Thursday, December 18, 2014

SPIDER-MAN: THE OCTOPUS AGENDA - November 1996 (Part Four)

Chapters 7 & 8
Written by Diane Duane

The Plot:  Doris Smyth calls Peter to discuss the mobster’s cell phone.  She tells him that it’s been wanted by several agencies for months and gives him a list of the numbers it’s dialed.  Meanwhile, Venom investigates an import/export firm named Bothwell and learns that it has a connection not only to CCRC, but also to Dr. Octopus.  That night, Venom enters the Parkers’ home.  Convinced that MJ isn’t mob connected, Venom passes information to Spider-Man and asks him to contact the authorities.  Later, Spider-Man meets with the AEC and is discreetly given two radiation sensors.  At home, he studies the numbers called on the mobster’s phone and suddenly realizes that Hobgoblin’s underground hideout could’ve been provided by Dr.
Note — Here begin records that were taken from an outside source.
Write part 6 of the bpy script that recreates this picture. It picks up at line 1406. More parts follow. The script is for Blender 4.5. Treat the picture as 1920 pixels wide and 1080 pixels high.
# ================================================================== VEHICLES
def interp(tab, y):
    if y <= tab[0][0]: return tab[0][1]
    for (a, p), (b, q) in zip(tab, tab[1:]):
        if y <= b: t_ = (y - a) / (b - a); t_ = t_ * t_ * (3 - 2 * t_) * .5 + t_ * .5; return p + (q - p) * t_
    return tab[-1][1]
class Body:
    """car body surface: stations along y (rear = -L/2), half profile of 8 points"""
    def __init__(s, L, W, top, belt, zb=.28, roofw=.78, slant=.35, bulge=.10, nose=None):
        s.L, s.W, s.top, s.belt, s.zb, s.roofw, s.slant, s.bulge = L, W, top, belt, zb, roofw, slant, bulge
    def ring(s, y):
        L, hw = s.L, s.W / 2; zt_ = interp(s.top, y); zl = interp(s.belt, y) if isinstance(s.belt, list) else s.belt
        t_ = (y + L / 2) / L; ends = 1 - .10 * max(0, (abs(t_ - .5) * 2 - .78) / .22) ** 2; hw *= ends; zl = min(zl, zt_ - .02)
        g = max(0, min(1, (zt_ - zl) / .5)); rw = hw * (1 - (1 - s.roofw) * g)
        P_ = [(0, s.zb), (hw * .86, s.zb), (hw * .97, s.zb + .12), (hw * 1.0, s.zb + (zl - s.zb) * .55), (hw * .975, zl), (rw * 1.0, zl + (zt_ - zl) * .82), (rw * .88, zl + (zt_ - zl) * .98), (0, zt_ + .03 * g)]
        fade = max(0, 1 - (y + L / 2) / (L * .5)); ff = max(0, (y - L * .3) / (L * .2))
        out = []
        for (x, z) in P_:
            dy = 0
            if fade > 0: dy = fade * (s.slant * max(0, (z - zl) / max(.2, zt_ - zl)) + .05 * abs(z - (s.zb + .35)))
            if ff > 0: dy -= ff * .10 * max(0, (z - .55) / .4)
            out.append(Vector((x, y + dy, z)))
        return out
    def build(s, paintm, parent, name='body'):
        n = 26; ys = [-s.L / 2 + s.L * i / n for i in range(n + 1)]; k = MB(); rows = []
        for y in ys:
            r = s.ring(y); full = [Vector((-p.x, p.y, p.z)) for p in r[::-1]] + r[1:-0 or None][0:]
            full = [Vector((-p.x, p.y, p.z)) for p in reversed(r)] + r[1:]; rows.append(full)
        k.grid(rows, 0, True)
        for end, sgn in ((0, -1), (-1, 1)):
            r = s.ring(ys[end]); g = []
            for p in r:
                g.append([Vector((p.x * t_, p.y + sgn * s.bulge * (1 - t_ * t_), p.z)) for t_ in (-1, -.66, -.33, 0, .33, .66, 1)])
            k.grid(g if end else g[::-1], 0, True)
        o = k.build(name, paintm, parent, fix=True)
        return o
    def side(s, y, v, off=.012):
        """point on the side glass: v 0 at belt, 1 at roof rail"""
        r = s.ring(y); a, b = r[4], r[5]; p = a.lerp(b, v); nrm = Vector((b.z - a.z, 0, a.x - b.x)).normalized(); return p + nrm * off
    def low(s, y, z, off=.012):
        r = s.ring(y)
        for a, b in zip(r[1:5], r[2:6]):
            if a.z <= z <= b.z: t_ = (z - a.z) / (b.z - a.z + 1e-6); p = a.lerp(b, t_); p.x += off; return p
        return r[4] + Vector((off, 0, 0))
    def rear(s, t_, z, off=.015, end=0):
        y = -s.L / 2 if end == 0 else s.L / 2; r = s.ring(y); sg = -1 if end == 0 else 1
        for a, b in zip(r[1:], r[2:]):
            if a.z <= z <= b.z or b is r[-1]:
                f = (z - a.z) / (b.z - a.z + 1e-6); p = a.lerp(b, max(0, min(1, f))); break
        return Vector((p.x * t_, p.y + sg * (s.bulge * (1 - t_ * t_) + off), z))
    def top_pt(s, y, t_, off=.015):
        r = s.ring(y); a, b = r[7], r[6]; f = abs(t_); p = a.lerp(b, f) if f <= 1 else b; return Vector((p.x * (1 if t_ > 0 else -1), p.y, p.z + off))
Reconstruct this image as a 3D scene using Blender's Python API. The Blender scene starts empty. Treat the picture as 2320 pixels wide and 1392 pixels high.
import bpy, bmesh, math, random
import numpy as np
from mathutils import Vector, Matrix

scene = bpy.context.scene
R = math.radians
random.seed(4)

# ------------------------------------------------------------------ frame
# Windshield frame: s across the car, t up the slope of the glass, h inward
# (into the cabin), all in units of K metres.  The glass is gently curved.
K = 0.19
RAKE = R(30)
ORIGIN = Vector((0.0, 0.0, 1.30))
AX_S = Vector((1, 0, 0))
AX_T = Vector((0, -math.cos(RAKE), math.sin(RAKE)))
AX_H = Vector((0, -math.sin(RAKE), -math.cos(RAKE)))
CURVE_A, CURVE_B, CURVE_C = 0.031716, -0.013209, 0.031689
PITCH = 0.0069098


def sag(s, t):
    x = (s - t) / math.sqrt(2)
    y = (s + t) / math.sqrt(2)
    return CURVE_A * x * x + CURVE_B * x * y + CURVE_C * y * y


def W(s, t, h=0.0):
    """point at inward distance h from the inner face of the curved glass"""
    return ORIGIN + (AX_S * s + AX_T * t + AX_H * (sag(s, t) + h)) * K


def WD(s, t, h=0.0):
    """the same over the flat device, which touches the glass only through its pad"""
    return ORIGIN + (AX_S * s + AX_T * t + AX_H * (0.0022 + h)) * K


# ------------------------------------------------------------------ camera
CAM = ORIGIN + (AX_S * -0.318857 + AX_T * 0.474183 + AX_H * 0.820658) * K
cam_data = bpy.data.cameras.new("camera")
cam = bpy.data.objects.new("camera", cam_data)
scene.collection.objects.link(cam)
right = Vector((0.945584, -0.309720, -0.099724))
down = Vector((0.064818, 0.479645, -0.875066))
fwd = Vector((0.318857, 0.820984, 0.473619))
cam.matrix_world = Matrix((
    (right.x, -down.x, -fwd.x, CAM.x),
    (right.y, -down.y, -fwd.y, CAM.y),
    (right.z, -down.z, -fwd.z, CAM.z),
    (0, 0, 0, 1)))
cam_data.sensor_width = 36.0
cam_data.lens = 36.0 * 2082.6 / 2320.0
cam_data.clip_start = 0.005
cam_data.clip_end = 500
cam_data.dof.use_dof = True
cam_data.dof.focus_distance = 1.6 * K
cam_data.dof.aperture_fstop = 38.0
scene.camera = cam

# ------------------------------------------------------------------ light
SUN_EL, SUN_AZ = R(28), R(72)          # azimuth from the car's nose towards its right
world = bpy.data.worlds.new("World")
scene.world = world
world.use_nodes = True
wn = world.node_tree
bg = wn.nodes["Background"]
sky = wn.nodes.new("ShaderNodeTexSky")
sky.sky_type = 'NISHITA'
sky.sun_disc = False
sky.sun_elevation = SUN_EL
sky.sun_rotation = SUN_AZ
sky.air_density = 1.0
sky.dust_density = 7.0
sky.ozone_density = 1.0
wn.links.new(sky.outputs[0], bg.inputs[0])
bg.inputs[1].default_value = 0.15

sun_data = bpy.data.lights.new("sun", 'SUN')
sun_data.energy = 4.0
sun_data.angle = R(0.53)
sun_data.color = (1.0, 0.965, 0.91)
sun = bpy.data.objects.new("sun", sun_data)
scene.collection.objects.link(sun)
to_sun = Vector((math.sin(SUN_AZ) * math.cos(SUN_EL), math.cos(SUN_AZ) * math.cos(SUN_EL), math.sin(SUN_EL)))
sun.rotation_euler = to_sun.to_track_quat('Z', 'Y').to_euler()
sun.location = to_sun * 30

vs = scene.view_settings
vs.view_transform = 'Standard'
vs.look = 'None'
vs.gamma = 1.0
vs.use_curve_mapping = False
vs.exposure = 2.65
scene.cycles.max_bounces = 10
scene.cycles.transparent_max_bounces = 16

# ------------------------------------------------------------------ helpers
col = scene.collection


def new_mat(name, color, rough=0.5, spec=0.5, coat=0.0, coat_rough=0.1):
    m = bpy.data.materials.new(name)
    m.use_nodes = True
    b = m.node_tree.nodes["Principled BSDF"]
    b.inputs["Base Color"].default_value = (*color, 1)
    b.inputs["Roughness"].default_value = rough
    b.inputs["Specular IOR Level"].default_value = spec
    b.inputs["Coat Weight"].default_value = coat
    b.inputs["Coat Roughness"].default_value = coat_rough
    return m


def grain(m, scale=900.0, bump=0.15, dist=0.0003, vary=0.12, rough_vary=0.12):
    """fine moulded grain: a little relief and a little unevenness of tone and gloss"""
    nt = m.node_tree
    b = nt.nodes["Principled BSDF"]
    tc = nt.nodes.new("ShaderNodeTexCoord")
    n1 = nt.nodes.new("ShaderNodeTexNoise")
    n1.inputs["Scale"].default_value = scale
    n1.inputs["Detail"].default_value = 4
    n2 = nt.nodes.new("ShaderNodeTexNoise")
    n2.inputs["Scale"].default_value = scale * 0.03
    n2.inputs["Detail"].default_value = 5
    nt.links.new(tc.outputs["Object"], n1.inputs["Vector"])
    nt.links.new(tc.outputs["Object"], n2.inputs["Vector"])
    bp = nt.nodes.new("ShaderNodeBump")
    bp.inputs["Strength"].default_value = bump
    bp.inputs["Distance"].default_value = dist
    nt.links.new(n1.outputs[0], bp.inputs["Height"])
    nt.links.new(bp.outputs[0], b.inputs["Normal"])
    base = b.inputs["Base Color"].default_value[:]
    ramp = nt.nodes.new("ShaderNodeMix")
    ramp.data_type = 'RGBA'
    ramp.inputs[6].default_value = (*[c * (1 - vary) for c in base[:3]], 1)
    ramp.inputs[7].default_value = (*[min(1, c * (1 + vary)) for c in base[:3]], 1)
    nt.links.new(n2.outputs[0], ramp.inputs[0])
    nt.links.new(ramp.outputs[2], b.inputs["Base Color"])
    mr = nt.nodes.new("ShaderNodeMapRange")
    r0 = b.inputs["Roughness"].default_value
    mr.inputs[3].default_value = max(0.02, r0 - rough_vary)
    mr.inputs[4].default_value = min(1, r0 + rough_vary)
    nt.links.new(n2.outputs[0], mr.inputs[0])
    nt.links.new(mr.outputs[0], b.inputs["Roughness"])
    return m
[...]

Octopus.  He leaves a message for Venom and heads for the sewers.

The Subplots:  MJ meets Doris Smyth and drops off her personal phone that’s been cloned.  She then travels to her second recording session, playing the role of supervillain Glaive.  

Miscellaneous Note: It seems the real-life United States Atomic Energy Commission (AEC) no longer exists. (Actually, it was abolished in the 1970s!)

Web of Continuity:  The Hobgoblin’s underground hideout previously appeared in the first novel in the trilogy, The Venom Factor.  Peter assumes that Hobgoblin’s past as a mercenary means he could’ve been working for Doc Ock all along. Also, Venom's investigation into CCRC leads him to believe Doc Ock might actually be its owner.

I Love the ‘90s:  
  • Peter wonders if it’s possible for the location of a cell phone to be tracked.  Doris Smyth tells him its theoretically possible, assuming the phone has a certain microchip and you know its nearest cell tower.
  • Doris gives an incredulous Peter a detailed explanation on how the NSA can spy on the public using cell phones.  She speculates that the spying will decrease in future years, when cell phone systems move from analog to digital, and the public grows more aware of the government’s activities.  Sure…

Review:  Chapter Seven mainly consists of Peter receiving a lecture on the mechanics of cell phones and how the government can easily spy on them.  Chapter Eight is mostly dedicated to Spider-Man learning about neutron bombs from an AEC agent.  A comic couldn’t get away with two lengthy info dumps in a row, but in a novel, this is more forgivable.  As usual, Duane’s research does a lot to enhance the story and draw the reader into the reality of the world, and the subject matter (government spying and terrorist plots to sneak small nukes into major cities) is of course prescient.  While this section of the novel is light on action and heavy on pure technical information, Duane manages to add some character to the scenes.  Doris, the eighty-year-old computer expert, is a fan of MJ’s old soap opera and is excited to meet her.  Venom is allowed to do more than threaten to eat someone’s brain, when he's given an opportunity to show off his skills as an investigative reporter.  And MJ draws upon an unexpected source to face her fear of Venom -- Glaive, the poorly-written supervillain she’s now playing in a cartoon.  That last bit is perhaps too silly, but it does allow MJ to have a response to Venom that doesn’t repeat what we’ve seen before, while also not pushing her too far into the “warrior woman” cliché.  She’s still terrified of Venom, but has a better handle on how to deal with the fear.  The novel’s almost finished, and while the title villain has been noticeably absent for much of the story, I am curious to see how this plays out.  And, honestly, a potential Venom/Dr. Octopus fight sounds like it could be entertaining.